Интересный нюанс: в СССР никогда не издавали книгу Уильяма Дюбуа «Черная реконструкция». Уж на что Дюбуа был свой в доску коммунист, но эту его книгу старательно обходили вниманием. Причина названа открыто: «Основной недостаток книги заключается в том, что автор ошибается в оценке характера событий периода Реконструкции… имеется в книге и ряд других недостатков». Другими словами, Дюбуа определенно, несмотря на свои коммунистические взгляды, все же натолкал в свою работу немало фактов, которые, надо полагать, категорически не сочетались с принятыми в советской историографии штампами, – так было с «Автобиографией», где он простодушно признался, что черные долго колебались, стоит ли вообще участвовать в «освободительной войне»…

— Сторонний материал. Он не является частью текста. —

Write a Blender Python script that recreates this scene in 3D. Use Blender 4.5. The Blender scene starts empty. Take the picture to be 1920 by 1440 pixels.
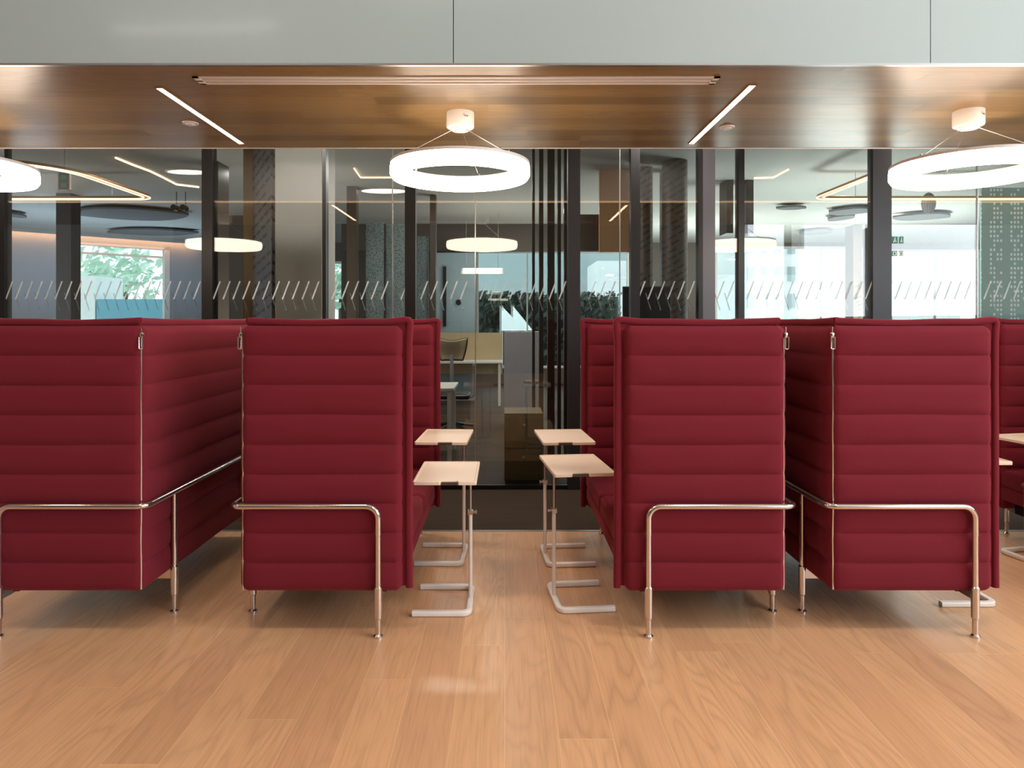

Еще одно немаловажное обстоятельство. В советской исторической науке было принято валить с больной головы на здоровую – то есть единственным и главным виновником последующего неравноправия негров и расовой сегрегации, монстром и супостатом изображался Эндрю Джонсон, вице-президент при Линкольне, после его убийства ставший президентом. Исключительно на том основании, что Джонсон имел несчастье родиться на Юге, его зачисляли в «тайные агенты плантаторов», считали «засланным казачком», который якобы и угробил все благородные северные начинания из-за своих потаенных симпатий к разбитым рабовладельцам…
Все это мало соответствует действительности и объясняется только тем, что из своего лондонского далека Карл Маркс обозвал Джонсона «грязным орудием в руках рабовладельцев» без всяких на то причин – а потом советские марксисты слова основоположника творчески развивали.
Правда, случались интересные неувязки. В одной фразе можно было прочитать марксово определение, а следом утверждалось, что Джонсон «не оправдал классовых интересов буржуазии», за что северные буржуины и пытались его сместить. С одной стороны – «грязное орудие», с другой – «не оправдал доверия своего класса». Подобная словесная эквилибристика наталкивала на мысль, что дело определенно нечисто. Не было ответа на самый принципиальный вопрос: отчего же Линкольн, в жизни не страдавший простотой и доверчивостью, выбрал себе в вице-президенты именно Джонсона – «сторонника рабовладельцев»? Или все эти годы Джонсон, подобно Семену Семенычу Горбункову, «искусно маскировался под порядочного человека» и лишь после смерти Линкольна сбросил маску, обнажив свое звериное мурло?
Но если так, отчего Дж. Ф. Кеннеди, сроду не симпатизировавший южным расистам, вообще рабовладельцам, в своей книге называет Джонсона «отважным бойцом»? Получается, мы чего-то не знали?
Вот именно. Никаким «тайным сторонником рабовладельцев» и «агентом южан» Джонсон не был отроду. Наоборот, он виноват только в том, что, оказавшись на посту президента, старательно и последовательно, не отклоняясь ни на шаг, продолжал разработанную Линкольном программу послевоенного переустройства страны. То есть делал все, чтобы помешать олигархам окончательно разграбить Юг – за что и был ошельмован, оклеветан, едва не свергнут…
Эндрю Джонсон
Настоящая биография Эндрю Джонсона никак не сочетается с образом «тайного сторонника рабовладельцев»…
Джонсон родился в южном штате Теннесси – но в семье классического «белого бедняка», в жизни не владевшего ни плантациями, ни неграми. Джонсон – единственный из американских президентов, который вообще ни дня не посещал школу, был самоучкой. Объективности ради следует упомянуть, что, слегка разбогатев, он стал рабовладельцем – невольников у него имелось аж целых восемь. Что с ними было потом, неизвестно – если учесть последующую деятельность Джонсона, он их, вероятнее всего, освободил.